At these meetings, lantern slides of exotic places were shown to the assembled audience, and some men sat for their portraits. Titles of popular meetings included Views of old Edinburgh, Mont Blanc to the Matterhorn and A series of views of Aberdeen.

Today membership costs between 60-70 annually (it was 5 shillings in 1861) and is open to all, an approach adopted at an early stage in the society's history. Women were permitted to join, and in 1867 secretary George H Slight said: "In a good working society there should be a thorough mixture of different classes of the community among the members – such as professionals, working amateurs of all ranks, and others calling themselves amateurs who may have only a general hankering after photographic pursuits."

This last category he referred to as "ornamental members," describing them as "useful from their position and influence in giving a certain status to a society, not to be despised, and in assisting to augment the funds".

Today the society's values remain much the same as ever.

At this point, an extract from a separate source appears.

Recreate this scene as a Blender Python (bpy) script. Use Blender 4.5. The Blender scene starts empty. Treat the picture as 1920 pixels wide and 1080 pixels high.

Many of the discussions the EPS held 100 years ago are now repeated. Activities have changed, but the members still set out on excursions. On the first three Saturdays of the season they take new members to the Water of Leith to help them to brush up on their skills.

"The contribution of photographic societies has always been significant," says the current EPS president George Neilson. "In the early days they did so much to promote photography.

"Today the advent of digital cameras has made it more accessible, and it's easier than ever for people to take it up as a hobby. It has always, even in those early days, been a lot of fun."